My Egypt Archive reveals the workings of an authoritarian regime from inside its institutions in the decade leading up to the Arab Spring and, in doing so, points the way to exciting new modes of historical inquiry that give voice to the visceral realities all historians experience.
PUBLISHERS WEEKLY
In this insightful and intimate account of the events leading up to the 2011 Arab Spring protests in Egypt, Yale historian Mikhail (God's Shadow) reveals how the inefficiency, corruption, and tyranny of President Hosni Mubarak's government was replicated within the bureaucratic hierarchy of the Egyptian National Archives in Cairo. Drawing on a journal he kept during his research at the archives between 2001 and 2010, Mikhail conveys the social, economic, and political strife in Egypt during this period through the lens of his own experiences.
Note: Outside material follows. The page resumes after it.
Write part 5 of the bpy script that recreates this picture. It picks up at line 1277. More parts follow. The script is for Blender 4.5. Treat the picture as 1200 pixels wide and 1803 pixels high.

From the chicanery required to obtain access ("The best strategy for a researcher applying to work in the archive was to meet vagueness with vagueness") to the capricious application of rules and security protocols, the petty despotism of archive officials mirrors the Egyptian elite's efforts to maintain authority over the masses. In Mikhail's sharp character sketches, Madam Amal, the head of the reading room, emerges as the epitome of the Egyptian bureaucrat: focused on maintaining her authority (which she achieved in a sexist society "through her skill and sheer force of will"), strongly conscious of her image, fawning to her superiors, and merciless to her underlings. Through immersive prose and astute analyses of social customs and scholarly practices, Mikhail makes readers feel his own frustrations as well as those of ordinary Egyptians. The result is a visceral and perceptive study of life under autocracy.